Meta-nostalgia: “The Beatles Story” by Arthur Ranson & Angus Allan (1981/2018)

This is a follow-up to my previous piece on nostalgia. Not because the world needs any more writing on The Beatles: it really doesn’t.

The book is a collection of the serialised strips which appeared in Look-In from 1981-1982. There was also a similar strip covering Elvis’ rise to fame. I remember them (vaguely) from the days when I got Look-In, though I suspect I flicked past them on the hunt for something more fun. They probably felt too much like a history lesson, something worthy.

Elvis, then, was four years dead but The Beatles had imploded more than a decade ago: before most of the readership of this strip were born. They belonged to your parents. Although much of Look-In was black and white anyway, there was no way these strips could be in colour: they were documenting history.

Ancient history. As Mark Fisher has written, the 1960s are closer to us now than they were in 1979. At the time of serialisation, the Fab Four existed only on records, cassettes and old magazines, discolouring over time. They were the past, when the past was less retrievable than it is now. Which made this an elegy of sorts, an exercise in nostalgia for an audience who could not know what nostalgia was, nor feel it anyway (at any rate, not for something your Mum and Dad listened to).

This re-publication (nicely done by Rebellion), then, is a curious thing. The story – focussing largely on their early years – is well told, and the artwork beautiful1. It deserves to stand on its own as a quirky piece of Beatles merchandise, appealing to anyone interested in the Fab Four.

What it does, though, coming from the pages of Look-In, is make readers of that magazine nostalgic about a story which was itself nostalgic. A hall of mirrors; mise-en-abyme. There are illustrations – to evoke the mood of Beatlemania – of some of the wacky Beatles merchandise of the time: ephemera within ephemera; nostalgia triggers for the Look-In reader’s parents.

Many of the panels are evidently drawn from photos, which, though stunning, can make the storytelling clunky as the writer fits expository speech into posed images2. But this creates a distillation; a poetic truth rather than a literal one:

beatles3
Paul, looking uncannily like a Walrus, moans at George.

My favourite panel is the central one below (apologies for the reproduction): a drawing of a young John Lennon.

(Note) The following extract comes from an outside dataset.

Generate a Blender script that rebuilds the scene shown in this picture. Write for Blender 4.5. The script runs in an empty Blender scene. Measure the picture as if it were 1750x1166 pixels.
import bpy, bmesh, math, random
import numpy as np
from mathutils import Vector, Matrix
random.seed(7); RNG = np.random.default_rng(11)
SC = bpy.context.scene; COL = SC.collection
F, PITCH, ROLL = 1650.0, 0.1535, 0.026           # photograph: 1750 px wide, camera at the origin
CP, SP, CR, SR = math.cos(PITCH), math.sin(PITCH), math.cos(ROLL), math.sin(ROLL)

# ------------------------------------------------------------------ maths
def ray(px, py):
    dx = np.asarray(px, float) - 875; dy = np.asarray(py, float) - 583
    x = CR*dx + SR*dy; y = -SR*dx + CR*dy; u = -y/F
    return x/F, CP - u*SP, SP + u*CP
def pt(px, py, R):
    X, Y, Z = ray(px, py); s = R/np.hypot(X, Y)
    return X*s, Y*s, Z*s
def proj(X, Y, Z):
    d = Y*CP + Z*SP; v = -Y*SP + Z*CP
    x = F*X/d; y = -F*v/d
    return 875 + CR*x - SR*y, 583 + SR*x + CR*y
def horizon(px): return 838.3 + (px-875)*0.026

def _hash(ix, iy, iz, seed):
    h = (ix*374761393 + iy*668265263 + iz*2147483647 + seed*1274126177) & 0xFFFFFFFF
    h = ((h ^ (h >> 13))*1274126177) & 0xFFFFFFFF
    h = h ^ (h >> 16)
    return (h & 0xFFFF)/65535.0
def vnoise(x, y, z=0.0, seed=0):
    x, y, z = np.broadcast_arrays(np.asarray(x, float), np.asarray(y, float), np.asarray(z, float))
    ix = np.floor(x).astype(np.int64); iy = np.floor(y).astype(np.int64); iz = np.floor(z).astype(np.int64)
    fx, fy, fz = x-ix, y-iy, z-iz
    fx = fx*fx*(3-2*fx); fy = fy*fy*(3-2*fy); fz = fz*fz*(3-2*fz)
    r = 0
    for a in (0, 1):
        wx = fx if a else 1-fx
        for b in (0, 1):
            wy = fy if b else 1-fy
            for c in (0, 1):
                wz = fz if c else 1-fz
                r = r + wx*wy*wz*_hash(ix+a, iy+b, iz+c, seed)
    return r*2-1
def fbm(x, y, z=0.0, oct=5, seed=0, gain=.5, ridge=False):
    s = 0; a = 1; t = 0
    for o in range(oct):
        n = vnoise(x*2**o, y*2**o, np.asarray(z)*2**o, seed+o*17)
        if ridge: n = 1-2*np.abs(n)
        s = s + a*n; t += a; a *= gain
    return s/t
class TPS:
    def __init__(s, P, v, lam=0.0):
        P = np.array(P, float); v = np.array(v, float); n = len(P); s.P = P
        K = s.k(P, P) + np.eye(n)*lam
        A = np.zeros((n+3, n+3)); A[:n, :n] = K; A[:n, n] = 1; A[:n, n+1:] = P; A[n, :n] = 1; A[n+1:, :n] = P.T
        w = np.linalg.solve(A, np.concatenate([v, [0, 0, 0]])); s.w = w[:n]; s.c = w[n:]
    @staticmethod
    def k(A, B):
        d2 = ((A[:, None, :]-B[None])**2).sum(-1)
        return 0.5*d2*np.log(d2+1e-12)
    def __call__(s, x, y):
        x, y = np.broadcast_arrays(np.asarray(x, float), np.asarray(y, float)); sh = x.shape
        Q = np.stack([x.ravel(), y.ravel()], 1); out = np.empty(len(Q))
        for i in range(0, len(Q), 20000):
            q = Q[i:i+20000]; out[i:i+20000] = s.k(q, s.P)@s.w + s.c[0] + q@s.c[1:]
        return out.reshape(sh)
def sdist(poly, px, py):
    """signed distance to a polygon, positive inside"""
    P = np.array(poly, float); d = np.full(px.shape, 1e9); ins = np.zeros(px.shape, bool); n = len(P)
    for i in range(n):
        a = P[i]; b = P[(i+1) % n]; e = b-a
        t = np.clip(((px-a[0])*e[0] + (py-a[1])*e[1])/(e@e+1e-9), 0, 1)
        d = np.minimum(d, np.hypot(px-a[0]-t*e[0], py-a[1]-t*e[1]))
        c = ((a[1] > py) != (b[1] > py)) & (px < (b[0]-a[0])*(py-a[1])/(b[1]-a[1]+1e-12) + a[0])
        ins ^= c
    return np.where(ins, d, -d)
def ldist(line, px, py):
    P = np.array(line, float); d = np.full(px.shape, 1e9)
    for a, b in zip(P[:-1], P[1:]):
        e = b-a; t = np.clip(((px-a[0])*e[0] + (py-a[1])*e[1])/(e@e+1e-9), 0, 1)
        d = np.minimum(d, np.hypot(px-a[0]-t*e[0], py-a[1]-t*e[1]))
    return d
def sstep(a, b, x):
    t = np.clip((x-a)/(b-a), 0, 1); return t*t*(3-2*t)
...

I find the white space hugely evocative: these panels look back twenty years to a precise moment in time, at which point the future of these four boys was utterly unimaginable. The area around the solitary, foregrounded Lennon (whose death would still be fresh in the memory at the time of writing) is nonetheless full of the  history to come, and full of the loss of it.

beatles4

The bulk of the story is taken up by their ascent: the Liverpool childhood, The Quarrymen, Hamburg, the Cavern Club, Brian Epstein. Once they’ve made it big, the narrative skates rapidly over what for many is their most interesting aspect: their astonishing (and astonishingly fast) musical development. But a kid’s comic strip would sink under the weight of anything much heavier than “striving young moptops”, and anyway (as noted by Rob Power in the book’s afterword) “this was not the place to talk LSD”.

An unfortunate side-effect that it shares with the Elvis story is that it implicitly imposes on its young readers a hierarchy: that These Artists Matter. Contemporary bands had their own frothy strips in Look-In: Madness and Haircut 100, for example, had weekly Hard Day’s Night-type adventures. All of which only reinforces a sour point (which conveniently ignores the cultural detonation that was punk): Elvis and The Beatles built the template for all your favourites, and there will never be anything like them again.

 

1 I loved Ranson’s artwork for Look-In: he drew many of their other strips including the fabulously eerie Sapphire & Steel, and my favourite at the time: Buck Rogers in the 25th Century Someone please republish these!

2 Reminding me of Kyle MacLachlan’s in-case-it-had-escaped-you line in Oliver Stone’s The Doors: “we took drugs to expand our minds, Jim!”